Preparing for What Comes Next
The ISSB standards and SGX mandatory reporting requirements are the beginning, not the end, of this shift. Several developments on the horizon will deepen the integration of sustainability data into interior material procurement.
Digital product passports — standardised digital records containing a product’s environmental, composition, and lifecycle data — are being developed in the European Union and are expected to influence standards globally. These will make product-level sustainability data machine-readable and auditable, further embedding it in procurement workflows.
Carbon pricing and border adjustment mechanisms will increasingly attach a financial cost to embodied carbon, making the carbon intensity of materials a direct cost factor in procurement decisions. Products with lower embodied carbon will carry a tangible price advantage.
Investor scrutiny of Scope 3 emissions will intensify as reporting matures. Real estate companies that can demonstrate granular data on the materials in their portfolio — down to the flooring and wallcovering level — will be better positioned in capital markets than those that rely on estimates and assumptions.

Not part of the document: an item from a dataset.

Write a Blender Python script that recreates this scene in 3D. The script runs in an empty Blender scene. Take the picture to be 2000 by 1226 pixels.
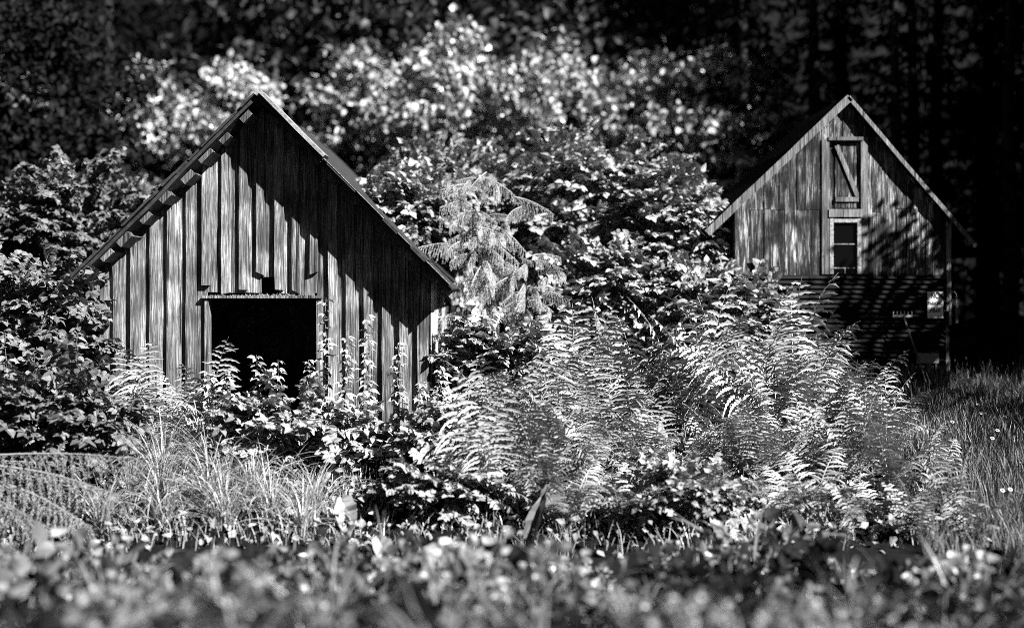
import bpy, math, random
import numpy as np
from mathutils import Matrix, Vector
R = math.radians
random.seed(7)
rng = np.random.default_rng(11)
SC = bpy.context.scene
COL = SC.collection

# ------------------------------------------------------------------ camera, sky, sun, exposure
FPX, CX, HY, CAM_D, CAM_H = 2088.0, 1000.0, 560.0, 18.0, 2.4      # pixels refer to the 2000 px wide photograph
cd = bpy.data.cameras.new('camera'); cam = bpy.data.objects.new('camera', cd); COL.objects.link(cam)
cam.location = (0, -CAM_D, CAM_H); cam.rotation_euler = (R(90), 0, 0)
cd.sensor_width = 36; cd.lens = FPX/2000*36; cd.shift_y = -(613-HY)/2000
cd.clip_start = 0.1; cd.clip_end = 2000
cd.dof.use_dof = True; cd.dof.focus_distance = 17.1; cd.dof.aperture_fstop = 0.23
SC.camera = cam

SUN = Vector((0.64, -0.50, 0.63)).normalized()                     # towards the sun
w = bpy.data.worlds.new('World'); SC.world = w; w.use_nodes = True
nt = w.node_tree; nt.nodes.clear()
sky = nt.nodes.new('ShaderNodeTexSky'); sky.sky_type = 'NISHITA'; sky.sun_disc = False
sky.sun_elevation = math.asin(SUN.z); sky.sun_rotation = math.atan2(SUN.x, SUN.y)
bw = nt.nodes.new('ShaderNodeSeparateColor')   # monochrome film behind a red filter: the sky's red channel
sky.air_density = .15; sky.dust_density = .02; sky.ozone_density = 2; sky.altitude = 1000
bg = nt.nodes.new('ShaderNodeBackground'); wo = nt.nodes.new('ShaderNodeOutputWorld')
bg.inputs['Strength'].default_value = 0.05
nt.links.new(sky.outputs[0], bw.inputs[0]); nt.links.new(bw.outputs[0], bg.inputs['Color']); nt.links.new(bg.outputs[0], wo.inputs[0])
ld = bpy.data.lights.new('sun', 'SUN'); ld.energy = 5.0; ld.angle = R(0.5); ld.color = (1, 1, 1)
sun = bpy.data.objects.new('sun', ld); COL.objects.link(sun); sun.location = (20, -16, 25)
sun.rotation_euler = SUN.to_track_quat('Z', 'Y').to_euler()
vs = SC.view_settings; vs.view_transform = 'Standard'; vs.look = 'None'; vs.gamma = 1; vs.use_curve_mapping = False
vs.exposure = 2.0
SC.render.engine = 'CYCLES'; cy = SC.cycles
cy.max_bounces = 4; cy.diffuse_bounces = 1; cy.glossy_bounces = 2; cy.transmission_bounces = 2; cy.transparent_max_bounces = 4
cy.caustics_reflective = False; cy.caustics_refractive = False
cy.use_denoising = False; cy.use_adaptive_sampling = False
cy.pixel_filter_type = 'BLACKMAN_HARRIS'; cy.filter_width = .8

def at(px, py, Y):                                                # a photo position at world depth Y
    d = Y+CAM_D
    return np.array([(px-CX)/FPX*d, Y, CAM_H-(py-HY)/FPX*d])

# ------------------------------------------------------------------ materials (the photograph is monochrome: greys)
def mat(name):
    m = bpy.data.materials.new(name); m.use_nodes = True
    n = m.node_tree.nodes; n.clear()
    return m, n, m.node_tree.links
def ramp(n, pts):
    r = n.new('ShaderNodeValToRGB'); e = r.color_ramp.elements
    while len(e) < len(pts): e.new(0.5)
    for k, (p, v) in zip(e, pts): k.position = p; k.color = (v, v, v, 1)
    return r
def math_node(n, l, op, a, b):
    k = n.new('ShaderNodeMath'); k.operation = op
    for i, v in enumerate((a, b)):
        if isinstance(v, (int, float)): k.inputs[i].default_value = v
        elif v is not None: l.new(v, k.inputs[i])
    return k.outputs[0]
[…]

For specifiers and procurement teams, the message is clear: start building sustainability documentation requirements into your specification process now. Engage with suppliers who can provide verified data. Create systems to collect, store, and report on the environmental credentials of the materials you specify. The projects you work on today will be reported on tomorrow — and the data needs to be there.
At Goodrich, we are ready to support this transition. Our commitment is to ensure that every product we recommend comes with the technical, environmental, and regulatory documentation that today’s commercial projects require — and that tomorrow’s reporting standards will demand.